At the half year the Bristol city centre market is on a par with the 10-year average (272,844 sq ft) for take-up with 272,484 sq ft of office space transacting, as outlined in JLL’s Bristol city centre office market overview.
Three deals have dominated the city centre market at over 20,000 sq ft. In Q1 Immediate Media, an existing Bristol occupier, took on 34,612 sq ft in Eagle House to become self-contained. In Q2 Runway East, a serviced office operator, sub-let 30,148 sq ft in 1 Victoria Street. The long leasehold / freehold market has proven particularly liquid with 11 deals, totalling 47,169 sq ft, which equates to 17.5% of total take-up for the period.
Supply has eased marginally since 2017, with the vacancy rate increasing from 3% of total standing stock to 4.5%. With Aurora now complete, new Grade A standing stock is now available on the market contributing, along with some ‘grey’ tenant space, to a 200,000 sq ft increase in supply since the end of 2017. The commencement of construction at Royal London’s Distillery site represents the first speculative office development for a number of years. Regardless of this progress, Bristol remains the tightest of all the Big 6 markets. In rental terms the market remains buoyant at £32.50 per sq ft and is expected to increase in H2 of 2018.

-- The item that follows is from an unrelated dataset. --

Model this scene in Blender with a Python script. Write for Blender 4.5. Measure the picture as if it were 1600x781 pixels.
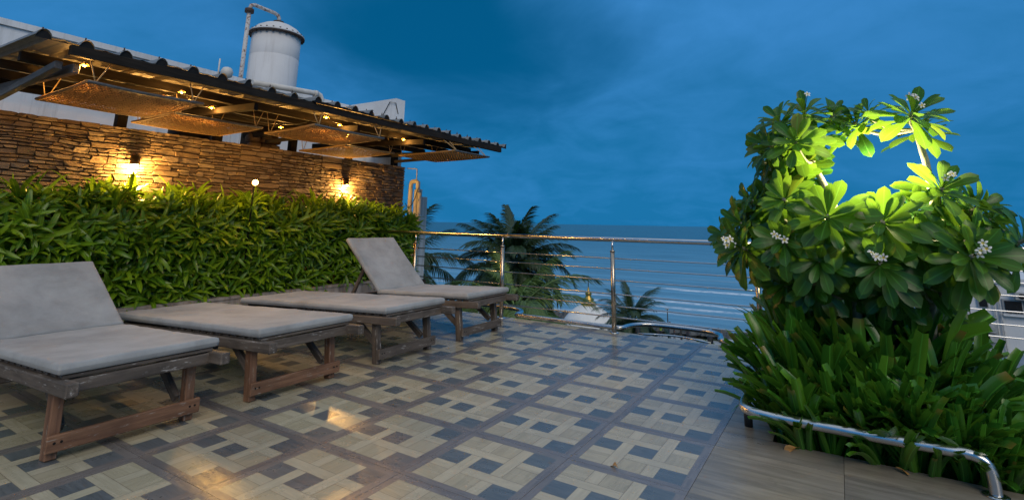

Investor appetite for Bristol is strong despite the markets experiencing quieter first six months due to a lack of stock. 1 Rivergate sold for £27.6m and was the only openly marketed office that transacted in H1. It received a high level of investor interest. Prime yields are hardening towards 5% and key off market deals included the sale of Bristol House (£12m) and Castlemead. The outlook for H2 is positive with a number of sales including Imperial Brands Global Headquarters located on the edge of the city centre due to complete.